## [What you have to do]
Reproduce all of the material word for word.

▬▬▬▬▬▬

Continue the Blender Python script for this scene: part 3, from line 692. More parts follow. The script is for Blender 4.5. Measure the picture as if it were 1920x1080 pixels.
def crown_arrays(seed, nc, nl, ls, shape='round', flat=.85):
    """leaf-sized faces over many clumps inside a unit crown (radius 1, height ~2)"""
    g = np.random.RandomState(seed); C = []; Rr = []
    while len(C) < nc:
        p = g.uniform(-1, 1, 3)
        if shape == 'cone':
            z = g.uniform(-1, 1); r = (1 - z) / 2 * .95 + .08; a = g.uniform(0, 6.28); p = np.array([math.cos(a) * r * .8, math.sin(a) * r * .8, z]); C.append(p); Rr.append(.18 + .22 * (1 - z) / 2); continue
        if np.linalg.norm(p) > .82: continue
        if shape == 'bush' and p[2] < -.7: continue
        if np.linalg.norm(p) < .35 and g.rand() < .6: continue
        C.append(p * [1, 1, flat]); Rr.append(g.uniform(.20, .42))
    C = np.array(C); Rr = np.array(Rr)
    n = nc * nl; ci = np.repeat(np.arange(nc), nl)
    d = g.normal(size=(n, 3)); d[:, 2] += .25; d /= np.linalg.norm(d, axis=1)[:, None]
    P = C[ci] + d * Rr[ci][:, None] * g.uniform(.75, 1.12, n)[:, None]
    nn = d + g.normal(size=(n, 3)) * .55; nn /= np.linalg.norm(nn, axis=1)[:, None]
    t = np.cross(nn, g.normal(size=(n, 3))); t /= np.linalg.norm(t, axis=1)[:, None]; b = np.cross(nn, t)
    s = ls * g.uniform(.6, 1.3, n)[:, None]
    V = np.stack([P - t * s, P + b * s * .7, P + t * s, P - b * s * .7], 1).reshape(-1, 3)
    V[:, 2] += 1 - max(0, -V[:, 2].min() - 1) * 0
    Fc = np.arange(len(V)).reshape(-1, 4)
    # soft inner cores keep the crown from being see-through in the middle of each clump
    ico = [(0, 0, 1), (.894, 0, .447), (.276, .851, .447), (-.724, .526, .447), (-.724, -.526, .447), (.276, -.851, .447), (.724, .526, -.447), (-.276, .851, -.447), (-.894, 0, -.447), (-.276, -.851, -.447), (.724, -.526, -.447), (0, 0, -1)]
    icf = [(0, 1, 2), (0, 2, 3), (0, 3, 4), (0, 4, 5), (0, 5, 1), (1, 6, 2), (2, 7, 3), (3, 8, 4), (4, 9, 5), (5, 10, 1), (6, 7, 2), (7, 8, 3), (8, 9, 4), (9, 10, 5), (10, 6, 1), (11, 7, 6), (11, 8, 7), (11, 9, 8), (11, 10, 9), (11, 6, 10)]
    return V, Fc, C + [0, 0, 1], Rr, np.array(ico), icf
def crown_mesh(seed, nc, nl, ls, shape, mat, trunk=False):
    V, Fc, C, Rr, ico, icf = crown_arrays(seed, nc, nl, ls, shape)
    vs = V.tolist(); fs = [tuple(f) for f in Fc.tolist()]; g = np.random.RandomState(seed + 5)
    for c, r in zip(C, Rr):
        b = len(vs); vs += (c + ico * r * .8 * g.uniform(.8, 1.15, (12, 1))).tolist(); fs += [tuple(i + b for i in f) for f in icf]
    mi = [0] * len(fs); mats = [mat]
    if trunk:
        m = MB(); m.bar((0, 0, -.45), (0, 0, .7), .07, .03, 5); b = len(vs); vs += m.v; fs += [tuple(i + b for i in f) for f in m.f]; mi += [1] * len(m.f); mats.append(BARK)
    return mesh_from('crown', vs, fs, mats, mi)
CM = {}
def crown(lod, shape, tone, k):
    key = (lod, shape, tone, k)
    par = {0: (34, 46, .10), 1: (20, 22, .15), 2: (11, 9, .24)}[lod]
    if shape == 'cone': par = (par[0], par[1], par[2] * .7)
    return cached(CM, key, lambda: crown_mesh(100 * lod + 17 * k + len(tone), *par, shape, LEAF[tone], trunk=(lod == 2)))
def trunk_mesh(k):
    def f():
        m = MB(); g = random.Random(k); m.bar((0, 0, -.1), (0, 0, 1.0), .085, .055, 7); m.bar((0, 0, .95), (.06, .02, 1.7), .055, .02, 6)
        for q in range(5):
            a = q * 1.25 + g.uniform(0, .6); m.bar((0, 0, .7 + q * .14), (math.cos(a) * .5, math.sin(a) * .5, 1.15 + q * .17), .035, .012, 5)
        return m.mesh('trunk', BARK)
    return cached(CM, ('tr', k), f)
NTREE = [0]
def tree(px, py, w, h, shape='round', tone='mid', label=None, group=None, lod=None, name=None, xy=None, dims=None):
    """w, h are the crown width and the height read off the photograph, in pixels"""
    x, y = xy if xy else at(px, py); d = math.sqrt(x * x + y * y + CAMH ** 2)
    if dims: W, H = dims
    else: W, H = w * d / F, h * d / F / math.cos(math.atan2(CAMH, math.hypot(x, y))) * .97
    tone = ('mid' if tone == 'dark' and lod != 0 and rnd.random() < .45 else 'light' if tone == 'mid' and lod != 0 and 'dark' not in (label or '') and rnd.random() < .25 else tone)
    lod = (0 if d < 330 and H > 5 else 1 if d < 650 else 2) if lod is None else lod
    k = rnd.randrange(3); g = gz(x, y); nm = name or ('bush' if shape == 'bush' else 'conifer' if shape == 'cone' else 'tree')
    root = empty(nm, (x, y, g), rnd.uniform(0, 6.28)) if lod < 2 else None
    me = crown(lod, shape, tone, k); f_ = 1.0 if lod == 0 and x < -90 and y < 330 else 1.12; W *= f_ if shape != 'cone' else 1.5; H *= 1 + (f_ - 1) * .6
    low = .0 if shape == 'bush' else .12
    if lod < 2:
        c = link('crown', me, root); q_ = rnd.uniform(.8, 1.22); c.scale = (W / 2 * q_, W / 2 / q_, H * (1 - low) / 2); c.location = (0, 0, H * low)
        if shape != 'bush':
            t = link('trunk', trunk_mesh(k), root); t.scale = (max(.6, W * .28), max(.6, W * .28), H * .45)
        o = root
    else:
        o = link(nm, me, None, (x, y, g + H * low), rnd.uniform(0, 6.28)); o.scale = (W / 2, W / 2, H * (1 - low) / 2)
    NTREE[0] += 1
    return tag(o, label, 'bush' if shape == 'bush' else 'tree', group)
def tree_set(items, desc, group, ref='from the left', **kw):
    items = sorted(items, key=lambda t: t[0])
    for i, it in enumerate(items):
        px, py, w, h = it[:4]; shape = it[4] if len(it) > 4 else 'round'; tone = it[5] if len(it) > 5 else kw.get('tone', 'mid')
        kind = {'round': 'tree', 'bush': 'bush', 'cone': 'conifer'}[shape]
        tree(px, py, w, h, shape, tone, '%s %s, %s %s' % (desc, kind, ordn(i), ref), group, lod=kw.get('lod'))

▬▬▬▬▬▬

## [Worked answer]
Continue the Blender Python script for this scene: part 3, from line 692. More parts follow. The script is for Blender 4.5. Measure the picture as if it were 1920x1080 pixels.
def crown_arrays(seed, nc, nl, ls, shape='round', flat=.85):
    """leaf-sized faces over many clumps inside a unit crown (radius 1, height ~2)"""
    g = np.random.RandomState(seed); C = []; Rr = []
    while len(C) < nc:
        p = g.uniform(-1, 1, 3)
        if shape == 'cone':
            z = g.uniform(-1, 1); r = (1 - z) / 2 * .95 + .08; a = g.uniform(0, 6.28); p = np.array([math.cos(a) * r * .8, math.sin(a) * r * .8, z]); C.append(p); Rr.append(.18 + .22 * (1 - z) / 2); continue
        if np.linalg.norm(p) > .82: continue
        if shape == 'bush' and p[2] < -.7: continue
        if np.linalg.norm(p) < .35 and g.rand() < .6: continue
        C.append(p * [1, 1, flat]); Rr.append(g.uniform(.20, .42))
    C = np.array(C); Rr = np.array(Rr)
    n = nc * nl; ci = np.repeat(np.arange(nc), nl)
    d = g.normal(size=(n, 3)); d[:, 2] += .25; d /= np.linalg.norm(d, axis=1)[:, None]
    P = C[ci] + d * Rr[ci][:, None] * g.uniform(.75, 1.12, n)[:, None]
    nn = d + g.normal(size=(n, 3)) * .55; nn /= np.linalg.norm(nn, axis=1)[:, None]
    t = np.cross(nn, g.normal(size=(n, 3))); t /= np.linalg.norm(t, axis=1)[:, None]; b = np.cross(nn, t)
    s = ls * g.uniform(.6, 1.3, n)[:, None]
    V = np.stack([P - t * s, P + b * s * .7, P + t * s, P - b * s * .7], 1).reshape(-1, 3)
    V[:, 2] += 1 - max(0, -V[:, 2].min() - 1) * 0
    Fc = np.arange(len(V)).reshape(-1, 4)
    # soft inner cores keep the crown from being see-through in the middle of each clump
    ico = [(0, 0, 1), (.894, 0, .447), (.276, .851, .447), (-.724, .526, .447), (-.724, -.526, .447), (.276, -.851, .447), (.724, .526, -.447), (-.276, .851, -.447), (-.894, 0, -.447), (-.276, -.851, -.447), (.724, -.526, -.447), (0, 0, -1)]
    icf = [(0, 1, 2), (0, 2, 3), (0, 3, 4), (0, 4, 5), (0, 5, 1), (1, 6, 2), (2, 7, 3), (3, 8, 4), (4, 9, 5), (5, 10, 1), (6, 7, 2), (7, 8, 3), (8, 9, 4), (9, 10, 5), (10, 6, 1), (11, 7, 6), (11, 8, 7), (11, 9, 8), (11, 10, 9), (11, 6, 10)]
    return V, Fc, C + [0, 0, 1], Rr, np.array(ico), icf
def crown_mesh(seed, nc, nl, ls, shape, mat, trunk=False):
    V, Fc, C, Rr, ico, icf = crown_arrays(seed, nc, nl, ls, shape)
    vs = V.tolist(); fs = [tuple(f) for f in Fc.tolist()]; g = np.random.RandomState(seed + 5)
    for c, r in zip(C, Rr):
        b = len(vs); vs += (c + ico * r * .8 * g.uniform(.8, 1.15, (12, 1))).tolist(); fs += [tuple(i + b for i in f) for f in icf]
    mi = [0] * len(fs); mats = [mat]
    if trunk:
        m = MB(); m.bar((0, 0, -.45), (0, 0, .7), .07, .03, 5); b = len(vs); vs += m.v; fs += [tuple(i + b for i in f) for f in m.f]; mi += [1] * len(m.f); mats.append(BARK)
    return mesh_from('crown', vs, fs, mats, mi)
CM = {}
def crown(lod, shape, tone, k):
    key = (lod, shape, tone, k)
    par = {0: (34, 46, .10), 1: (20, 22, .15), 2: (11, 9, .24)}[lod]
    if shape == 'cone': par = (par[0], par[1], par[2] * .7)
    return cached(CM, key, lambda: crown_mesh(100 * lod + 17 * k + len(tone), *par, shape, LEAF[tone], trunk=(lod == 2)))
def trunk_mesh(k):
    def f():
        m = MB(); g = random.Random(k); m.bar((0, 0, -.1), (0, 0, 1.0), .085, .055, 7); m.bar((0, 0, .95), (.06, .02, 1.7), .055, .02, 6)
        for q in range(5):
            a = q * 1.25 + g.uniform(0, .6); m.bar((0, 0, .7 + q * .14), (math.cos(a) * .5, math.sin(a) * .5, 1.15 + q * .17), .035, .012, 5)
        return m.mesh('trunk', BARK)
    return cached(CM, ('tr', k), f)
NTREE = [0]
def tree(px, py, w, h, shape='round', tone='mid', label=None, group=None, lod=None, name=None, xy=None, dims=None):
    """w, h are the crown width and the height read off the photograph, in pixels"""
    x, y = xy if xy else at(px, py); d = math.sqrt(x * x + y * y + CAMH ** 2)
    if dims: W, H = dims
    else: W, H = w * d / F, h * d / F / math.cos(math.atan2(CAMH, math.hypot(x, y))) * .97
    tone = ('mid' if tone == 'dark' and lod != 0 and rnd.random() < .45 else 'light' if tone == 'mid' and lod != 0 and 'dark' not in (label or '') and rnd.random() < .25 else tone)
    lod = (0 if d < 330 and H > 5 else 1 if d < 650 else 2) if lod is None else lod
    k = rnd.randrange(3); g = gz(x, y); nm = name or ('bush' if shape == 'bush' else 'conifer' if shape == 'cone' else 'tree')
    root = empty(nm, (x, y, g), rnd.uniform(0, 6.28)) if lod < 2 else None
    me = crown(lod, shape, tone, k); f_ = 1.0 if lod == 0 and x < -90 and y < 330 else 1.12; W *= f_ if shape != 'cone' else 1.5; H *= 1 + (f_ - 1) * .6
    low = .0 if shape == 'bush' else .12
    if lod < 2:
        c = link('crown', me, root); q_ = rnd.uniform(.8, 1.22); c.scale = (W / 2 * q_, W / 2 / q_, H * (1 - low) / 2); c.location = (0, 0, H * low)
        if shape != 'bush':
            t = link('trunk', trunk_mesh(k), root); t.scale = (max(.6, W * .28), max(.6, W * .28), H * .45)
        o = root
    else:
        o = link(nm, me, None, (x, y, g + H * low), rnd.uniform(0, 6.28)); o.scale = (W / 2, W / 2, H * (1 - low) / 2)
    NTREE[0] += 1
    return tag(o, label, 'bush' if shape == 'bush' else 'tree', group)
def tree_set(items, desc, group, ref='from the left', **kw):
    items = sorted(items, key=lambda t: t[0])
    for i, it in enumerate(items):
        px, py, w, h = it[:4]; shape = it[4] if len(it) > 4 else 'round'; tone = it[5] if len(it) > 5 else kw.get('tone', 'mid')
        kind = {'round': 'tree', 'bush': 'bush', 'cone': 'conifer'}[shape]
        tree(px, py, w, h, shape, tone, '%s %s, %s %s' % (desc, kind, ordn(i), ref), group, lod=kw.get('lod'))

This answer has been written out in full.